The TTABlog reports on a case about the mark RUSSKAYA for vodka that addresses two different attacks on trademark ownership. One is a fairly standard charge of abandonment. The second is a standing attack, based on a claim that the intent to use trademark application was improperly assigned.
Under Section 10(a)(1) of the Lanham Act, an intent to use trademark cannot be assigned “except for an assignment to a successor to the business of the applicant, or portion thereof, to which the mark pertains, if that business is ongoing and existing.” As pointed out at the TTABlog, the TTAB seemed a bit lax in requiring adequate proof that there was an assignment of the ongoing business, particularly because the proof of record was titled “Trademark Assignment.” The Trademark Assignment referred to an “Asset Purchase Agreement” dated a few weeks earlier, but the TTAB had stricken the Asset Purchase Agreement because it wasn’t timely filed.

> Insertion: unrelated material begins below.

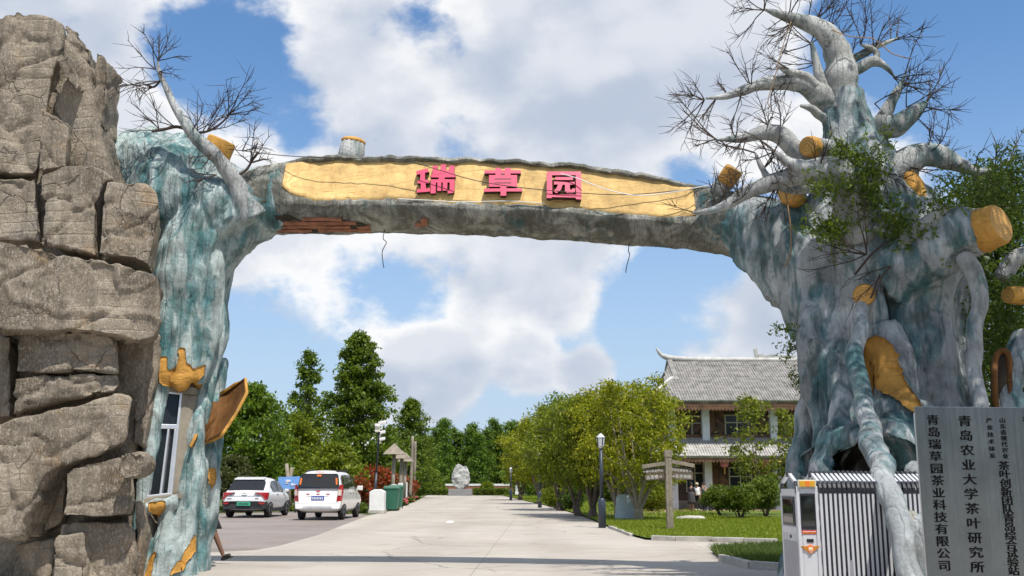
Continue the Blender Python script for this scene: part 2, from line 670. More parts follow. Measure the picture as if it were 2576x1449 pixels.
def ring_wood(name, centre, axis='X', col=(0.55, 0.31, 0.08), dark=(0.27, 0.12, 0.03), scale=7.0):
    m, nt, b = nodes_of(name)
    t = NT(nt)
    v = t.coord((1, 1, 1), loc=[-c for c in centre])
    g = t.wave(v, scale, 1.6, 3, 'RINGS', 'SPHERICAL', 1.4)
    tone = t.ramp(t.noise(v, 2.5, 6, 0.6), [(0.3, [x * 0.8 for x in col]), (0.7, [min(1, x * 1.15) for x in col])])
    c = t.mix(t.ramp(g, [(0.0, 0.55), (0.35, 0.0)]), tone, dark)
    t.l(c, b.inputs['Base Color'])
    b.inputs['Roughness'].default_value = 0.7
    t.bump(t.math('ADD', g, t.noise(v, 12, 5)), 0.4, 0.02, b)
    return m

def rock_mat(name):
    m, nt, b = nodes_of(name)
    t = NT(nt)
    v = t.coord((1, 1, 1))
    vs = t.coord((1.0, 1.0, 0.45))
    a = t.noise(v, 0.8, 6, 0.6)
    base = t.ramp(a, [(0.30, (0.12, 0.097, 0.068)), (0.45, (0.225, 0.19, 0.145)), (0.58, (0.32, 0.27, 0.205)), (0.72, (0.19, 0.178, 0.155))])
    o = t.ramp(t.noise(v, 1.4, 7, 0.65, 0.5), [(0.58, 0.0), (0.72, 1.0)])
    base = t.mix(t.math('MULTIPLY', o, 0.55), base, (0.36, 0.22, 0.10))
    # sprayed speckle of light and dark grit
    s1 = t.noise(vs, 34, 3, 0.75)
    base = t.mix(t.ramp(s1, [(0.50, 0.0), (0.66, 0.60)]), base, (0.52, 0.46, 0.39))
    s2 = t.noise(t.coord((1, 1, 0.6), loc=(3, 7, 1)), 40, 3, 0.7)
    base = t.mix(t.ramp(s2, [(0.54, 0.0), (0.70, 0.55)]), base, (0.07, 0.056, 0.042))
    # long rain streaks
    rs = t.ramp(t.noise(t.coord((2.2, 2.2, 0.16)), 1.6, 8, 0.7), [(0.50, 0.0), (0.66, 1.0)])
    base = t.mix(t.math('MULTIPLY', rs, 0.55), base, (0.085, 0.075, 0.055))
    # cut cracks
    w = t.n('ShaderNodeVectorMath', operation='ADD')
    nn = t.n('ShaderNodeTexNoise'); nn.inputs['Scale'].default_value = 1.1; nn.inputs['Detail'].default_value = 5
    t.l(v, nn.inputs['Vector'])
    t.l(v, w.inputs[0]); t.l(nn.outputs[1], w.inputs[1])
    cr = t.voro(w.outputs[0], 0.7)
    crm = t.ramp(cr, [(0.0, 1.0), (0.009, 0.0)])
    crm = t.math('MULTIPLY', crm, t.ramp(t.noise(v, 0.7, 3), [(0.50, 0.0), (0.58, 1.0)]))
    base = t.mix(t.math('MULTIPLY', crm, 0.45), base, (0.035, 0.028, 0.02))
    t.l(base, b.inputs['Base Color'])
    b.inputs['Roughness'].default_value = 0.85
    b.inputs['Specular IOR Level'].default_value = 0.25
    st = t.wave(t.coord((.35, .35, 1), rot=(0.25, 0.2, 0)), 1.5, 9.0, 5, 'BANDS', 'Z', 0.7)
    st = t.math('MULTIPLY', t.math('MULTIPLY', t.ramp(st, [(0.0, 1.0), (0.10, 0.0)]), t.ramp(t.noise(v, 0.8, 3), [(0.46, 0.0), (0.60, 1.0)])), -0.16)
    h = t.math('ADD', t.math('ADD', t.noise(v, 4.0, 11, 0.72), t.math('MULTIPLY', s1, 0.35)), st)
    h = t.math('SUBTRACT', h, t.math('MULTIPLY', crm, 0.4))
    t.bump(h, 0.9, 0.07, b)
    return m

def leaf_mat(name, dark, light, trans=0.35, autumn=None):
    """leaves: tone differs leaf by leaf and clump by clump"""
    m, nt, b = nodes_of(name)
    t = NT(nt)
    g = t.n('ShaderNodeNewGeometry')
    rnd = g.outputs['Random Per Island']
    v = t.coord((1, 1, 1))
    clump = t.noise(v, 0.9, 3, 0.6)
    f = t.math('ADD', t.math('MULTIPLY', rnd, 0.55), t.math('MULTIPLY', clump, 0.45))
    c = t.ramp(f, [(0.2, dark), (0.55, [(a + b2) / 2 for a, b2 in zip(dark, light)]), (0.85, light)])
    if autumn:
        q = t.ramp(t.math('ADD', t.math('MULTIPLY', rnd, 0.5), t.math('MULTIPLY', t.noise(v, 1.6, 2), 0.5)), [(autumn[1], 0.0), (autumn[1] + 0.08, 1.0)])
        c = t.mix(q, c, autumn[0])
    t.l(c, b.inputs['Base Color'])
    b.inputs['Roughness'].default_value = 0.5
    b.inputs['Specular IOR Level'].default_value = 0.35
    tr = t.n('ShaderNodeBsdfTranslucent')
    t.l(t.mix(0.5, c, (0.25, 0.33, 0.02)), tr.inputs['Color'])
    mx = t.n('ShaderNodeMixShader')
    mx.inputs[0].default_value = trans
    out = nt.nodes['Material Output']
    t.l(b.outputs[0], mx.inputs[1]); t.l(tr.outputs[0], mx.inputs[2])
    t.l(mx.outputs[0], out.inputs[0])
    return m

MAT = {}
MAT['bark'] = bark_paint('painted_bark', amount=0.76, white=(0.38, 0.41, 0.42), teal=(0.028, 0.125, 0.135))
MAT['bark_teal'] = bark_paint('painted_bark_teal', amount=0.72, teal=(0.028, 0.15, 0.16), white=(0.40, 0.47, 0.46))
MAT['bark_beam'] = bark_paint('weathered_bark', amount=0.25, grime=0.9, white=(0.34, 0.34, 0.30))
MAT['branch'] = bark_paint('branch_bark', amount=0.35, white=(0.42, 0.43, 0.42))
MAT['ochre'] = wood_paint('ochre_wood')
MAT['panel_wood'] = wood_paint('sign_wood', col=(0.74, 0.50, 0.20), dark=(0.34, 0.16, 0.04), stretch=(0.16, 0.6, 1.5), scale=3.4, dirt=.45)
MAT['brown_wood'] = wood_paint('brown_wood', col=(0.17, 0.075, 0.02), dark=(0.05, 0.022, 0.008), stretch=(1.5, 1, 0.25))
MAT['rock'] = rock_mat('sprayed_rock')
MAT['twig'] = simple('dead_twig', (0.045, 0.03, 0.022), 0.8)
MAT['pink'] = simple('pink_acrylic', (0.62, 0.055, 0.13), 0.35, var=0.06)
MAT['letter_side'] = simple('dark_letter_side', (0.035, 0.012, 0.016), 0.5)
MAT['black'] = simple('black_plastic', (0.012, 0.012, 0.013), 0.45)
MAT['wire'] = simple('black_wire', (0.012, 0.012, 0.014), 0.5)
MAT['white_wire'] = simple('white_wire', (0.7, 0.7, 0.68), 0.5)
MAT['cord'] = simple('dry_vine', (0.30, 0.19, 0.10), 0.8)
MAT['white_paint'] = simple('white_paint', (0.72, 0.72, 0.70), 0.65, var=0.08, bump=0.15)
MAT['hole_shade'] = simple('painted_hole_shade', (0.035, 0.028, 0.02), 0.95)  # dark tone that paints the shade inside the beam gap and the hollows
MAT['brick'] = simple('red_brick', (0.27, 0.115, 0.065), 0.9, var=0.35, scale=6, bump=0.4)
MAT['alu'] = simple('aluminium_frame', (0.60, 0.61, 0.63), 0.35, 0.6)
MAT['cement'] = simple('raw_cement', (0.24, 0.21, 0.165), 0.9, var=0.3, bump=0.5, scale=2.0)
MAT['dark_glass'] = simple('window_glass', (0.016, 0.02, 0.022), 0.08, var=0.3, spec=0.25)
MAT['weather_wood'] = wood_paint('weathered_wood', col=(0.30, 0.255, 0.20), dark=(0.10, 0.08, 0.06), stretch=(2, 2, 0.3), scale=4)
MAT['steel_dark'] = simple('dark_steel', (0.03, 0.033, 0.04), 0.4, 0.3)
# ------------------------------------------------------------------ ground, road, lawn
def sheet(name, pts, z, mat, kind='structure', sub=0):
    me = bpy.data.meshes.new(name)
    me.from_pydata([(p[0], p[1], z) for p in pts], [], [list(range(len(pts)))])
    bm = bmesh.new(); bm.from_mesh(me)
    bmesh.ops.recalc_face_normals(bm, faces=bm.faces)
    for f in bm.faces:
        if f.normal.z < 0: f.normal_flip()
    bmesh.ops.triangulate(bm, faces=bm.faces)
    bm.to_mesh(me); bm.free()
    o = link_mesh(name, me, mat)
    o['kind'] = kind
    return o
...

The TTAB nevertheless held that “we cannot conclude on this record that the assignment of the ‘600 RUSSKAYA application did not comply with the requirement of Trademark Act Section 10(a)(1)” because “specific reference to an expansively-titled ‘Asset Purchase Agreement’ suggests that the assignment of the RUSSKAYA application was merely part of a broader assignment of A.V. Imports, Inc.’s business.” (Emphasis added.) The TTAB contrasted this situation to The Clorox Co. v. Chemical Bank, 40 USPQ2d 1098 (TTAB 1996), where, as had been common practice, the assignment was to secure a loan and expressly not a transfer of the business. Note the burden-shifting; between this and accepting a “suggestion” that more than the trademarks were assigned, the attack was readily fended off.
It may have been a pragmatic decision in two ways – first, there was probably little doubt that the assignee could have proven that the ongoing business was assigned (particularly since the TTAB could look at the Asset Purchase Agreement). Second, it now looks like a challenger has to prove that the ongoing business was not assigned, rather than the assignee proving that it was. That’s one way to reduce the number of arguments that need to be decided in future cases.
TTABlog post here. A.V. Brands, Inc. v. Spirits Int’l, B.V., Opp. No. 92043340 (March 31, 2009).